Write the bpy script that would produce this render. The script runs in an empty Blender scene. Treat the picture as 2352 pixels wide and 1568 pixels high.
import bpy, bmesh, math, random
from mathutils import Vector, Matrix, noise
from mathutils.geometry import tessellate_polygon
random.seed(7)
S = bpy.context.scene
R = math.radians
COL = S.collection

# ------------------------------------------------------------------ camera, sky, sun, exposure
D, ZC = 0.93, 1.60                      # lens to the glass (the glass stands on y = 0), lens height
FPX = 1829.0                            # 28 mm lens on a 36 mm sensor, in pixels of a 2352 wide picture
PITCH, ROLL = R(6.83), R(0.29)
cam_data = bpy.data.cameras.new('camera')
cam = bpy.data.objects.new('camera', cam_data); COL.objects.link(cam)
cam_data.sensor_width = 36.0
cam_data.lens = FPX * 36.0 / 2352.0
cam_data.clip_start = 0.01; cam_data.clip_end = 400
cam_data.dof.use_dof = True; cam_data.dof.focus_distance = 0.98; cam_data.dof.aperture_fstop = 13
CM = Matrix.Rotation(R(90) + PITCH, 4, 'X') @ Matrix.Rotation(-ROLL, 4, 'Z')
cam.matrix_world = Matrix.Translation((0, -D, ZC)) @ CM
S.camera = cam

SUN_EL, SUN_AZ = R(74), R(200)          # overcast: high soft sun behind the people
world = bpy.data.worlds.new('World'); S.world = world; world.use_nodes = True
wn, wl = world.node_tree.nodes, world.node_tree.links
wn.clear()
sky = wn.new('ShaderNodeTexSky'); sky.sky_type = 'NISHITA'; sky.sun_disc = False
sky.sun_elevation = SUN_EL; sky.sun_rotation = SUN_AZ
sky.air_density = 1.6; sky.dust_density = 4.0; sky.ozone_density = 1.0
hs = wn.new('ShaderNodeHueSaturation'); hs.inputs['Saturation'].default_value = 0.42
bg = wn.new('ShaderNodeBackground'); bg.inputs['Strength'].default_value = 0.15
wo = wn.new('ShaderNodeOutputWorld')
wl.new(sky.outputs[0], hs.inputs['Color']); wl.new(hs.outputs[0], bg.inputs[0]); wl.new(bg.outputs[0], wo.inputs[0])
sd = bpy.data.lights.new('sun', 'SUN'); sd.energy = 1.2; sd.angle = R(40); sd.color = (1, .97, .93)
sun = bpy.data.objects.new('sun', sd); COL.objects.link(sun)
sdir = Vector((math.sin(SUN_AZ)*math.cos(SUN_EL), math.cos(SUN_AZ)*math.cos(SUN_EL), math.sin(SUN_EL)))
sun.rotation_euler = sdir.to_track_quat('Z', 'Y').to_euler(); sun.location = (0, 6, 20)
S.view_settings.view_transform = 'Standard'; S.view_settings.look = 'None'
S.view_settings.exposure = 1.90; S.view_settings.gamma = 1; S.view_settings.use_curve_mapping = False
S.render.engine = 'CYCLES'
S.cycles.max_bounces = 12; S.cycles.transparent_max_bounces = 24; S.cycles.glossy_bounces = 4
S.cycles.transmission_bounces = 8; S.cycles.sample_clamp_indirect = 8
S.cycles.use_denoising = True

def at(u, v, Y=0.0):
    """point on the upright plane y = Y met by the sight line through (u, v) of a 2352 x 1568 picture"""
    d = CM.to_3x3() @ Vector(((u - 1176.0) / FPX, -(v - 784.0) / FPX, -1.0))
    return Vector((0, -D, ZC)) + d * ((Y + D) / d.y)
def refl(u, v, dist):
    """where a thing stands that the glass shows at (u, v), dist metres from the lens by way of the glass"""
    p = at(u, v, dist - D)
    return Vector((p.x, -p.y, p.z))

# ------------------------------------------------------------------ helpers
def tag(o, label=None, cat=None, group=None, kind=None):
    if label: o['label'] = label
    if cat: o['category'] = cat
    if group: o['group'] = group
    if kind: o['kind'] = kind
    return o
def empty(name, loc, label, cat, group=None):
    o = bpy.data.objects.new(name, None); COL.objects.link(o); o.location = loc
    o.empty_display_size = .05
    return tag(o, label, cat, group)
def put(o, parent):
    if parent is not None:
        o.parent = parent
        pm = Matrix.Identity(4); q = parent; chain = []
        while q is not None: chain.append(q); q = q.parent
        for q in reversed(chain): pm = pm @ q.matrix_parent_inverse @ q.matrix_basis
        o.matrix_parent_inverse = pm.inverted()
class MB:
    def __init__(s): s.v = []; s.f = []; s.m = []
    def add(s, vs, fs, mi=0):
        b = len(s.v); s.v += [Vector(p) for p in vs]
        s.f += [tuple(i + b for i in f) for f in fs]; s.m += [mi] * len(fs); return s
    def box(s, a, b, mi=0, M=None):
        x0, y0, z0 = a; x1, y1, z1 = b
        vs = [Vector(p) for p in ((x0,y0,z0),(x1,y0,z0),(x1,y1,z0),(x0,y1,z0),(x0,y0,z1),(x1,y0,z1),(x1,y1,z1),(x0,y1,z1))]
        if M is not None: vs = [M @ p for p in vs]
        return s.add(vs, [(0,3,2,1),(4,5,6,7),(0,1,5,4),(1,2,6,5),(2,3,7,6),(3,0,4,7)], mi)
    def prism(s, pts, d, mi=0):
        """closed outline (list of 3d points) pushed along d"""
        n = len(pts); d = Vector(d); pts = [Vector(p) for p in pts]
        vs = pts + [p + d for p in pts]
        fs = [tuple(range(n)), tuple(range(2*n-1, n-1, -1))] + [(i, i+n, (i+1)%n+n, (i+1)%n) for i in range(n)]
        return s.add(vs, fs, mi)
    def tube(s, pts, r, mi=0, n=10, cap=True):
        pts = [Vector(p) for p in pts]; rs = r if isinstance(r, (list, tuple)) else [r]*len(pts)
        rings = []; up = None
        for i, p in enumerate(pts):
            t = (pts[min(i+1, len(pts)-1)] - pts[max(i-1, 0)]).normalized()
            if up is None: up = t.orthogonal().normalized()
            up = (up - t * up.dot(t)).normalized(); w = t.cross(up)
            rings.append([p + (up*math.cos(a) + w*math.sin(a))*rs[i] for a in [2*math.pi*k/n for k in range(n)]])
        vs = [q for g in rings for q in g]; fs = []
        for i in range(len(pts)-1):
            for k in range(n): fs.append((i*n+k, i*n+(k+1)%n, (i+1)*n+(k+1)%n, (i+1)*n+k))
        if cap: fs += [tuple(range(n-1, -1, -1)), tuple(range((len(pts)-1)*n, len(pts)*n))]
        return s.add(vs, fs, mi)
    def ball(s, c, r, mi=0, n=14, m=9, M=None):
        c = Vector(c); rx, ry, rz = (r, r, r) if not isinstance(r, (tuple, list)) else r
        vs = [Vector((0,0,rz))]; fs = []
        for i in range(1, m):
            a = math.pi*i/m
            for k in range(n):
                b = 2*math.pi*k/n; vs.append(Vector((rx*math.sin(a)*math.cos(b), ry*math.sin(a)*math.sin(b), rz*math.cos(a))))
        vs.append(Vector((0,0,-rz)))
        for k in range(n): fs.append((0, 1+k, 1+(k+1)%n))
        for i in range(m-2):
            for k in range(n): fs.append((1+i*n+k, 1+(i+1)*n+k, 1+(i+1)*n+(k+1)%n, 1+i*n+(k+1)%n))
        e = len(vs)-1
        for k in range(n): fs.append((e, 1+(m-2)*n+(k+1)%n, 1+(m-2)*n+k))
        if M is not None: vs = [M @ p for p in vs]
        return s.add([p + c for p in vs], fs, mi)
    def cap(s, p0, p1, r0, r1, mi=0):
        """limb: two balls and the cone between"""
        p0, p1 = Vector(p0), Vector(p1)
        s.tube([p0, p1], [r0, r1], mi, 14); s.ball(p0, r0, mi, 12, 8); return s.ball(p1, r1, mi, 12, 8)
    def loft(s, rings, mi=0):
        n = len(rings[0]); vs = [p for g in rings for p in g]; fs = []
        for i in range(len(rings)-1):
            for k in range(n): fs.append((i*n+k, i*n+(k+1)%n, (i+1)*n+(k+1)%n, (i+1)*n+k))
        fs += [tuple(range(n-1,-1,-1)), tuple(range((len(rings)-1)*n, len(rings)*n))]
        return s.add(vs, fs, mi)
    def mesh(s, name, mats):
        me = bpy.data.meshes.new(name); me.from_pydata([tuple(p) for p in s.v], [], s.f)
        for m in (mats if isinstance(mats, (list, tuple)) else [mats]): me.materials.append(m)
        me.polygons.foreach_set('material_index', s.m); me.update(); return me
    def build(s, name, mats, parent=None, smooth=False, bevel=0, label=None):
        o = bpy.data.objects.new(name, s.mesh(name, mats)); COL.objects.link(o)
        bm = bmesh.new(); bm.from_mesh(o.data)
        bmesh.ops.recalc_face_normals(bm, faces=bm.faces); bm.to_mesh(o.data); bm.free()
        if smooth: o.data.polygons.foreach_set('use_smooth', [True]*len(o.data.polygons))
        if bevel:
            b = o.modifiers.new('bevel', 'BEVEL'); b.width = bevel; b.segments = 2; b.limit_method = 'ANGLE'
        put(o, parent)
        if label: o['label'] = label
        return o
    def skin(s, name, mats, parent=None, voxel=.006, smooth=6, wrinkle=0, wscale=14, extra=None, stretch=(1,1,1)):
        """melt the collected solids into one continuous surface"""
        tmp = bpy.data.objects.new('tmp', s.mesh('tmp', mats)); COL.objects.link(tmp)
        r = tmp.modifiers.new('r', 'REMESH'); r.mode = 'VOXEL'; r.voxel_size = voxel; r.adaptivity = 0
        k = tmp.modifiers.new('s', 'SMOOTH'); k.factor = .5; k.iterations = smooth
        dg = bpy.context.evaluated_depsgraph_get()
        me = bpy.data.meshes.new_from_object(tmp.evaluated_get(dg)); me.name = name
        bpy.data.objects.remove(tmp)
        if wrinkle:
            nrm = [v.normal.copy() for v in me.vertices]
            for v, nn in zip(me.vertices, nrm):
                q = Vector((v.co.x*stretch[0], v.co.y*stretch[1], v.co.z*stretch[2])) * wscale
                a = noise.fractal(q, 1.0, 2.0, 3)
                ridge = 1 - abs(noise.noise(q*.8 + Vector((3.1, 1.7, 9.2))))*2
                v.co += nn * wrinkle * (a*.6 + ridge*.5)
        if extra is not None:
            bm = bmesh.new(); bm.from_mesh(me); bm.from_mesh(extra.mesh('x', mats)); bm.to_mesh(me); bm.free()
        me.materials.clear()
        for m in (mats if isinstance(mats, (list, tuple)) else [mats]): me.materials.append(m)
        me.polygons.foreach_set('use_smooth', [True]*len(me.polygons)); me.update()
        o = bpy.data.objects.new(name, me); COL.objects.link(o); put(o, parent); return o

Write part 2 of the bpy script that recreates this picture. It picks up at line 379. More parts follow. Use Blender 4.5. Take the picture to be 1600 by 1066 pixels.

+++

▶ _What you will do_:
Set down, exactly as written, each line of the data from its opening line through the one containing "COL = S.collection". Output nothing more.

▶ _Final answer_:
Write the bpy script that would produce this render. The script runs in an empty Blender scene. Treat the picture as 2352 pixels wide and 1568 pixels high.
import bpy, bmesh, math, random
from mathutils import Vector, Matrix, noise
from mathutils.geometry import tessellate_polygon
random.seed(7)
S = bpy.context.scene
R = math.radians
COL = S.collection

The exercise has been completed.